WHAT IS ASKED: Each record below must be returned exactly as shown.

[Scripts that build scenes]
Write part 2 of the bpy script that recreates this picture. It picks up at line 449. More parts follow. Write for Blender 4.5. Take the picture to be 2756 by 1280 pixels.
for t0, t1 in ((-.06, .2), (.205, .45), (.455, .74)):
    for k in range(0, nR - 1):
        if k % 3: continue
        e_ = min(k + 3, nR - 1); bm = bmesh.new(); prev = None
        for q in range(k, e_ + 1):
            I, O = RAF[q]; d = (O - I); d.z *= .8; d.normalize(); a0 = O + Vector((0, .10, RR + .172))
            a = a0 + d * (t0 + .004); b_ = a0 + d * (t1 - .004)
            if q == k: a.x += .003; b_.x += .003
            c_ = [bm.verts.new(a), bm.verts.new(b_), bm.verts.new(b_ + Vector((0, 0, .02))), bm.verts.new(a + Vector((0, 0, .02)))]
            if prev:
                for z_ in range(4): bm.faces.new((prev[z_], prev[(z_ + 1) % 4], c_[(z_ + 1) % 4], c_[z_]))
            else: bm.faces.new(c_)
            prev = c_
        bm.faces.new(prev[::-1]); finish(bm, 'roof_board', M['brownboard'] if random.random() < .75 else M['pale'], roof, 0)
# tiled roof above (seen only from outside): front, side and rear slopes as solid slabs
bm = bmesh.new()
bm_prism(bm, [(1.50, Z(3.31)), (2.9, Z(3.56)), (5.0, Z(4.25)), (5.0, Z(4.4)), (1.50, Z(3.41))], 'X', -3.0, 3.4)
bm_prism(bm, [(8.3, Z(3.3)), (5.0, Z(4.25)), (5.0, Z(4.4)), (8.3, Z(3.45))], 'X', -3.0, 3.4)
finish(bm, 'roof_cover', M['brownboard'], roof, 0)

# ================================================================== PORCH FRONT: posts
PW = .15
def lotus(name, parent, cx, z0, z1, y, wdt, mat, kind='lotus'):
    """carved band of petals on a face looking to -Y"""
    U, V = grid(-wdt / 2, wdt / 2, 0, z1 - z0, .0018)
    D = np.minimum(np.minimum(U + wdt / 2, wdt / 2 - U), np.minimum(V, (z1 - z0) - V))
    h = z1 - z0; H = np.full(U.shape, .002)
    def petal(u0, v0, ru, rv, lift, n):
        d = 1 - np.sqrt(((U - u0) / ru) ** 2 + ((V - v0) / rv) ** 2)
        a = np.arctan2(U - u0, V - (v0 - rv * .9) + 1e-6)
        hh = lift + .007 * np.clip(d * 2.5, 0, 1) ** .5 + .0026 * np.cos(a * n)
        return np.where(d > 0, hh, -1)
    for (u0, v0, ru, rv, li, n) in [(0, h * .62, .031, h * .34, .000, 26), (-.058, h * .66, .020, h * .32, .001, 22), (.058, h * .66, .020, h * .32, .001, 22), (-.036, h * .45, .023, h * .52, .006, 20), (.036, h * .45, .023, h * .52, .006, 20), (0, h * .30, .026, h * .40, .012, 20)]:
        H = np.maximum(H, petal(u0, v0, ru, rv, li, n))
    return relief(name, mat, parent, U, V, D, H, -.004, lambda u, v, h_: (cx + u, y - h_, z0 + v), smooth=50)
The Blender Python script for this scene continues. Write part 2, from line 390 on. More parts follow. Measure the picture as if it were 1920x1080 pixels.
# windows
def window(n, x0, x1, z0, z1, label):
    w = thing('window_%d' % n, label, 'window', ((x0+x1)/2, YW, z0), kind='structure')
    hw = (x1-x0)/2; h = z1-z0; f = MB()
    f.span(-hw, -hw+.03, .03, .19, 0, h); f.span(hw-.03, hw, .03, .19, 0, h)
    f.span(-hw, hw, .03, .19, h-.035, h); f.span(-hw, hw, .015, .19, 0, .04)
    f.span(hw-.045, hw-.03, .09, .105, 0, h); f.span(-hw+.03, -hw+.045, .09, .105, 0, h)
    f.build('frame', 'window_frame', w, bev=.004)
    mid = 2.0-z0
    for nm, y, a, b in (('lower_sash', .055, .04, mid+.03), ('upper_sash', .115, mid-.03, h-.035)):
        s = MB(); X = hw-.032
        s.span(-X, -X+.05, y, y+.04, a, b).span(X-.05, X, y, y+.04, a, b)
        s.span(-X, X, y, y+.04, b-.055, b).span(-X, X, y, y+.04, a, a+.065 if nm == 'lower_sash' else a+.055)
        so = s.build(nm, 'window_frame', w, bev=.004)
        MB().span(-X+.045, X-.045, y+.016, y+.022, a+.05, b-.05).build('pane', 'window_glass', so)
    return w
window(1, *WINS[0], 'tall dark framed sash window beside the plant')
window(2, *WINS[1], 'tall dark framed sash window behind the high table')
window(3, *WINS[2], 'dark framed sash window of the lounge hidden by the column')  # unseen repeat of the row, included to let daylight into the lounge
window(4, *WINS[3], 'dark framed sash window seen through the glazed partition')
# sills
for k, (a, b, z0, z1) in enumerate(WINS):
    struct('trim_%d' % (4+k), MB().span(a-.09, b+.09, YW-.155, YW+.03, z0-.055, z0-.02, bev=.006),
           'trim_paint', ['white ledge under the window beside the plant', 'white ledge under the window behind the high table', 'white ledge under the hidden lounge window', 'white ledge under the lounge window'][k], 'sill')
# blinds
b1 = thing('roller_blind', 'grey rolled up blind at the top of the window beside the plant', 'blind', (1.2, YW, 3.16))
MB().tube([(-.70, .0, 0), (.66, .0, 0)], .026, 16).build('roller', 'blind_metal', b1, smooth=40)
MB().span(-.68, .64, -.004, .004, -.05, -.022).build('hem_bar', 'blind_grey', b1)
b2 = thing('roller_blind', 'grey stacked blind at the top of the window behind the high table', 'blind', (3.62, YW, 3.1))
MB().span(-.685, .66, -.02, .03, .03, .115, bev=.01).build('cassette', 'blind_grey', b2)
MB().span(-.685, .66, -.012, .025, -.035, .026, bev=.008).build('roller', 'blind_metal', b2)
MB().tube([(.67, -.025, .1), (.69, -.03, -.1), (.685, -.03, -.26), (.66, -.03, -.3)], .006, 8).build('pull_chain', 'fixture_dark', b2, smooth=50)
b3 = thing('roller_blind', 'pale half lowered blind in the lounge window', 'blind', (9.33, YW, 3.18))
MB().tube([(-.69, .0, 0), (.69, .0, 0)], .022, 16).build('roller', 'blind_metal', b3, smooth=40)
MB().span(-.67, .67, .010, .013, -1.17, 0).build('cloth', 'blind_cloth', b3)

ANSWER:
Write part 2 of the bpy script that recreates this picture. It picks up at line 449. More parts follow. Write for Blender 4.5. Take the picture to be 2756 by 1280 pixels.
for t0, t1 in ((-.06, .2), (.205, .45), (.455, .74)):
    for k in range(0, nR - 1):
        if k % 3: continue
        e_ = min(k + 3, nR - 1); bm = bmesh.new(); prev = None
        for q in range(k, e_ + 1):
            I, O = RAF[q]; d = (O - I); d.z *= .8; d.normalize(); a0 = O + Vector((0, .10, RR + .172))
            a = a0 + d * (t0 + .004); b_ = a0 + d * (t1 - .004)
            if q == k: a.x += .003; b_.x += .003
            c_ = [bm.verts.new(a), bm.verts.new(b_), bm.verts.new(b_ + Vector((0, 0, .02))), bm.verts.new(a + Vector((0, 0, .02)))]
            if prev:
                for z_ in range(4): bm.faces.new((prev[z_], prev[(z_ + 1) % 4], c_[(z_ + 1) % 4], c_[z_]))
            else: bm.faces.new(c_)
            prev = c_
        bm.faces.new(prev[::-1]); finish(bm, 'roof_board', M['brownboard'] if random.random() < .75 else M['pale'], roof, 0)
# tiled roof above (seen only from outside): front, side and rear slopes as solid slabs
bm = bmesh.new()
bm_prism(bm, [(1.50, Z(3.31)), (2.9, Z(3.56)), (5.0, Z(4.25)), (5.0, Z(4.4)), (1.50, Z(3.41))], 'X', -3.0, 3.4)
bm_prism(bm, [(8.3, Z(3.3)), (5.0, Z(4.25)), (5.0, Z(4.4)), (8.3, Z(3.45))], 'X', -3.0, 3.4)
finish(bm, 'roof_cover', M['brownboard'], roof, 0)

# ================================================================== PORCH FRONT: posts
PW = .15
def lotus(name, parent, cx, z0, z1, y, wdt, mat, kind='lotus'):
    """carved band of petals on a face looking to -Y"""
    U, V = grid(-wdt / 2, wdt / 2, 0, z1 - z0, .0018)
    D = np.minimum(np.minimum(U + wdt / 2, wdt / 2 - U), np.minimum(V, (z1 - z0) - V))
    h = z1 - z0; H = np.full(U.shape, .002)
    def petal(u0, v0, ru, rv, lift, n):
        d = 1 - np.sqrt(((U - u0) / ru) ** 2 + ((V - v0) / rv) ** 2)
        a = np.arctan2(U - u0, V - (v0 - rv * .9) + 1e-6)
        hh = lift + .007 * np.clip(d * 2.5, 0, 1) ** .5 + .0026 * np.cos(a * n)
        return np.where(d > 0, hh, -1)
    for (u0, v0, ru, rv, li, n) in [(0, h * .62, .031, h * .34, .000, 26), (-.058, h * .66, .020, h * .32, .001, 22), (.058, h * .66, .020, h * .32, .001, 22), (-.036, h * .45, .023, h * .52, .006, 20), (.036, h * .45, .023, h * .52, .006, 20), (0, h * .30, .026, h * .40, .012, 20)]:
        H = np.maximum(H, petal(u0, v0, ru, rv, li, n))
    return relief(name, mat, parent, U, V, D, H, -.004, lambda u, v, h_: (cx + u, y - h_, z0 + v), smooth=50)
The Blender Python script for this scene continues. Write part 2, from line 390 on. More parts follow. Measure the picture as if it were 1920x1080 pixels.
# windows
def window(n, x0, x1, z0, z1, label):
    w = thing('window_%d' % n, label, 'window', ((x0+x1)/2, YW, z0), kind='structure')
    hw = (x1-x0)/2; h = z1-z0; f = MB()
    f.span(-hw, -hw+.03, .03, .19, 0, h); f.span(hw-.03, hw, .03, .19, 0, h)
    f.span(-hw, hw, .03, .19, h-.035, h); f.span(-hw, hw, .015, .19, 0, .04)
    f.span(hw-.045, hw-.03, .09, .105, 0, h); f.span(-hw+.03, -hw+.045, .09, .105, 0, h)
    f.build('frame', 'window_frame', w, bev=.004)
    mid = 2.0-z0
    for nm, y, a, b in (('lower_sash', .055, .04, mid+.03), ('upper_sash', .115, mid-.03, h-.035)):
        s = MB(); X = hw-.032
        s.span(-X, -X+.05, y, y+.04, a, b).span(X-.05, X, y, y+.04, a, b)
        s.span(-X, X, y, y+.04, b-.055, b).span(-X, X, y, y+.04, a, a+.065 if nm == 'lower_sash' else a+.055)
        so = s.build(nm, 'window_frame', w, bev=.004)
        MB().span(-X+.045, X-.045, y+.016, y+.022, a+.05, b-.05).build('pane', 'window_glass', so)
    return w
window(1, *WINS[0], 'tall dark framed sash window beside the plant')
window(2, *WINS[1], 'tall dark framed sash window behind the high table')
window(3, *WINS[2], 'dark framed sash window of the lounge hidden by the column')  # unseen repeat of the row, included to let daylight into the lounge
window(4, *WINS[3], 'dark framed sash window seen through the glazed partition')
# sills
for k, (a, b, z0, z1) in enumerate(WINS):
    struct('trim_%d' % (4+k), MB().span(a-.09, b+.09, YW-.155, YW+.03, z0-.055, z0-.02, bev=.006),
           'trim_paint', ['white ledge under the window beside the plant', 'white ledge under the window behind the high table', 'white ledge under the hidden lounge window', 'white ledge under the lounge window'][k], 'sill')
# blinds
b1 = thing('roller_blind', 'grey rolled up blind at the top of the window beside the plant', 'blind', (1.2, YW, 3.16))
MB().tube([(-.70, .0, 0), (.66, .0, 0)], .026, 16).build('roller', 'blind_metal', b1, smooth=40)
MB().span(-.68, .64, -.004, .004, -.05, -.022).build('hem_bar', 'blind_grey', b1)
b2 = thing('roller_blind', 'grey stacked blind at the top of the window behind the high table', 'blind', (3.62, YW, 3.1))
MB().span(-.685, .66, -.02, .03, .03, .115, bev=.01).build('cassette', 'blind_grey', b2)
MB().span(-.685, .66, -.012, .025, -.035, .026, bev=.008).build('roller', 'blind_metal', b2)
MB().tube([(.67, -.025, .1), (.69, -.03, -.1), (.685, -.03, -.26), (.66, -.03, -.3)], .006, 8).build('pull_chain', 'fixture_dark', b2, smooth=50)
b3 = thing('roller_blind', 'pale half lowered blind in the lounge window', 'blind', (9.33, YW, 3.18))
MB().tube([(-.69, .0, 0), (.69, .0, 0)], .022, 16).build('roller', 'blind_metal', b3, smooth=40)
MB().span(-.67, .67, .010, .013, -1.17, 0).build('cloth', 'blind_cloth', b3)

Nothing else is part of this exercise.